Level playing field?

Another obstacle standing in the path of China’s ambitions to price oil in yuan is the currency itself. The yuan is not yet fully convertible, it’s fixed daily, prone to intervention and subject to capital controls.

Given that regime of tight control over the currency, many global players are likely to assume a yuan-denominated oil benchmark would be firmly under Beijing’s thumb.

“My biggest reservations are the role of the Chinese central government, potential state intervention and favoritism toward Chinese companies,” said John Driscoll, director of JTD Energy Services in Singapore and a former oil trader whose career spans nearly 40 years.

“Will the contract create a level playing field? The biggest challenge in global oil markets may be ensuring that no country or entity garners a dominant advantage,” Driscoll added. “China may be world’s fastest growing and most formidable energy consumer, but its central government plays a dominant role in the energy sector.”

Beijing is likely to lean heavily on state-owned oil companies to adopt the yuan-based contract in an effort to drum up activity and generate sufficient liquidity — the lifeblood of any financial instrument.

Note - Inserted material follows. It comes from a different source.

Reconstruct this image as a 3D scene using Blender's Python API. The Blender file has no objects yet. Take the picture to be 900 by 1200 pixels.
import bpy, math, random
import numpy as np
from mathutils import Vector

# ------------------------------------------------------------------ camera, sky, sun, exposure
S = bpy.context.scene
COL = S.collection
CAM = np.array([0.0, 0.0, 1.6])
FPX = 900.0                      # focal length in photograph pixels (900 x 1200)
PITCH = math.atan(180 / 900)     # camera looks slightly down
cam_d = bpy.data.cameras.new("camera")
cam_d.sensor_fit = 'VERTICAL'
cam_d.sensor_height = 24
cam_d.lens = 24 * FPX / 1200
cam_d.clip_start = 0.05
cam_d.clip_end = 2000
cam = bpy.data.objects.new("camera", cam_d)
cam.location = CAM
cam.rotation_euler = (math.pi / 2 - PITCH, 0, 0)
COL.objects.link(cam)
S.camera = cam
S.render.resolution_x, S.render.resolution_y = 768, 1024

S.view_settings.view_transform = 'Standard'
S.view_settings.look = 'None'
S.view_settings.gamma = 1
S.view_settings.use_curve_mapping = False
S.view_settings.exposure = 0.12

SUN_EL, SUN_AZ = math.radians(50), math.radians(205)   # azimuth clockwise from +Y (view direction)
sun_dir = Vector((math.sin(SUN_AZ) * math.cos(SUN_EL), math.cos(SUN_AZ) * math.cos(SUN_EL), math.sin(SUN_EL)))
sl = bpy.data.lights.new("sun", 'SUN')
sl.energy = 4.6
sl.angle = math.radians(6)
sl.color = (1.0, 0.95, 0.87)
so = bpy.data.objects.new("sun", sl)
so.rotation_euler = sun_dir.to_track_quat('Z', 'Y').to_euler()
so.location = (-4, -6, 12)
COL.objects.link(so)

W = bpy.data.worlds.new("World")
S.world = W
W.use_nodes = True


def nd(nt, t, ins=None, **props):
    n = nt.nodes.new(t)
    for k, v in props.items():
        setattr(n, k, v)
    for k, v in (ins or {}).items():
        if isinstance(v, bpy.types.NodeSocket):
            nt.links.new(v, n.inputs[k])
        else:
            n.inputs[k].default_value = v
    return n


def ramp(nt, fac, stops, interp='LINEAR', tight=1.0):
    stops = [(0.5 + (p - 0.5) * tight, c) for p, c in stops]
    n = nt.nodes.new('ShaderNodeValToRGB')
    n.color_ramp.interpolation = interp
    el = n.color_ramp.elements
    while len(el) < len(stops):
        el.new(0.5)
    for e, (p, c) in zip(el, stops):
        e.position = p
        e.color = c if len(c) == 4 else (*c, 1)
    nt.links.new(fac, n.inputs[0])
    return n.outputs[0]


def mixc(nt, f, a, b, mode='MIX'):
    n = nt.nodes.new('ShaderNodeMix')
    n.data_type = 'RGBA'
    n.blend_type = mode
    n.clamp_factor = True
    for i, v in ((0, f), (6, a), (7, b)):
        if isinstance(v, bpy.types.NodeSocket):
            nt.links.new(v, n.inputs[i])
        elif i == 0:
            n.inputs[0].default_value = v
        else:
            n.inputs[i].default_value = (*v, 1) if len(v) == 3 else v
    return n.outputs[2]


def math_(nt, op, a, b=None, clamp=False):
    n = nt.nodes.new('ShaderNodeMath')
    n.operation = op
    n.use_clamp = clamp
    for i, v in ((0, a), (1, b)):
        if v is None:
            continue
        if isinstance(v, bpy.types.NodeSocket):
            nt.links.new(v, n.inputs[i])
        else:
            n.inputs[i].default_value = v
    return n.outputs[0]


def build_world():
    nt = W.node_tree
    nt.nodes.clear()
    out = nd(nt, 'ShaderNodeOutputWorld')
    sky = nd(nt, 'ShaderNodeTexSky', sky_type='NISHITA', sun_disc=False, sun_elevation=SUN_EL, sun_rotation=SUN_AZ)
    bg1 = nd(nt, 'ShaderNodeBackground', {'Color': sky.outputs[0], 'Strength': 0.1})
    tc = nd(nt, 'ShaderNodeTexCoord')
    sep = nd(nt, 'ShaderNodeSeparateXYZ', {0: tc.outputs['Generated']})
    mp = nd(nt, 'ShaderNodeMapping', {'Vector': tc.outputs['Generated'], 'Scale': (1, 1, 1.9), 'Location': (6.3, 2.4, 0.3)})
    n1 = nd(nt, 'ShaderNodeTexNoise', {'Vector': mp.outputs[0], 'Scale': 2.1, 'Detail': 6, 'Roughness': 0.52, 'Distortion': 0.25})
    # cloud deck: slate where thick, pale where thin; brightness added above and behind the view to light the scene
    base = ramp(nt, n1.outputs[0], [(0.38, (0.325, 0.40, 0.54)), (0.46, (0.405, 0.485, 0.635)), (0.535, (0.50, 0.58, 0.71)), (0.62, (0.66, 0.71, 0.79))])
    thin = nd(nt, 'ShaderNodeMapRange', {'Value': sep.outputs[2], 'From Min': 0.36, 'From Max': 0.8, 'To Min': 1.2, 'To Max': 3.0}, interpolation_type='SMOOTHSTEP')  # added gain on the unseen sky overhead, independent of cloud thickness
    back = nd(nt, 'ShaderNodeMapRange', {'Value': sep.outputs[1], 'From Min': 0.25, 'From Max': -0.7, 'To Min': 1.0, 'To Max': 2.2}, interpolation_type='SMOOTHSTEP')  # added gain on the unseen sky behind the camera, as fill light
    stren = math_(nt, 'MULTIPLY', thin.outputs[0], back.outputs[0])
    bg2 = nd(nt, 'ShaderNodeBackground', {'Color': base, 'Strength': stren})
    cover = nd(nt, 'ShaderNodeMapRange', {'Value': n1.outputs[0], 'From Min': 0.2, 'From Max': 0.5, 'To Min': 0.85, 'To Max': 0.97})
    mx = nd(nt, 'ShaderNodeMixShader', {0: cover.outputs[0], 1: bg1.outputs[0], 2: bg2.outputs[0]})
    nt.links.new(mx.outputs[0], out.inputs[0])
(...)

But despite the scale they bring, involving such state-backed players risks discouraging participants outside China.

Final stage

The main hope for the survival of a yuan-based oil futures contract, according to FGE’s Brown, is that the government pushes the Chinese national oil companies onto the exchange.

Still, he added, “Most counterparties will not want anything to do with this contract as it adds in a layer of cost and risk. They also don’t like contracts with only a few dominant buyers or sellers and a government role.

Beijing is plowing ahead regardless, and state-run media reported in September the plan was “moving swiftly.”

Yuan pricing and clearing of crude oil futures is the “beginning” of a broader strategic push “to support yuan pricing and clearing in commodities futures trading,” Pan Gongsheng, director of the State Administration of Foreign Exchange, said last month.

To support the new benchmark, China has opened more than 6,000 trading accounts for the crude futures contract, Reuters reported in July.

‘Well-advanced’

The market’s response to the yuan-priced oil benchmark is likely to be lukewarm at first, “but could grow over time, especially if it sparks other commodity hedging tools,” said Rachel Ziemba, managing director of emerging markets at Roubini Global Economics.

China is likely to approach its main crude oil suppliers in the Middle East, Russia and Asia — some of who already accept the yuan as payment — to price their cargoes off a Chinese benchmark.

“The U.S. coverage is dropping off,” said Juerg Kiener, managing director and chief investment officer of asset manager Swiss Asia Capital. “Iraq, Russia and Indonesia have all joined in non-dollar trades.”

The petro-yuan is “well-advanced” and already “structurally in place,” Kiener added: “As China is an importer it will push harder to get yuan contracts.”